Govt revises CFD plans to allow for company insolvency in UJVs

Published on July 7, 2015 by Crawfords Accounting

Following a recent government consultation on reforms to the electricity market – and in particular Contracts for Difference (CFD) – the government has made allowances for company insolvency in unincorporated joint ventures.

CFDs were introduced in August 2014 as a contract between a low-carbon generator and a government-owned company, designed to promote projects that stabilise the revenues of electricity generators.

This insulates the market against high wholesale costs, which in turn benefits consumers who are not required to pay as high a price for electricity when the wholesale price is high.

In the latest consultation, the government proposed to allow unincorporated joint ventures (UJVs) to enter into such contracts, but this raised concerns from some that if just one party in the UJV was hit by company insolvency, the others might not have the default right to step in and fill the gap.

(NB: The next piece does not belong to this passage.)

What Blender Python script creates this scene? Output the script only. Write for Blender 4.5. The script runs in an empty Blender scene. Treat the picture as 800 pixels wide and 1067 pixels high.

The government response to this says: “The government recognises that the insolvency of a single party to a UJV does not fundamentally undermine the deliverability of a CFD in the way it does where a single generator becomes insolvent.

“As a result, the revised CFD Contract will include a step-in right for the remaining members of a UJV, subject to the satisfaction of the Low Carbon Contracts Company that it will be possible for those parties to deliver their project.”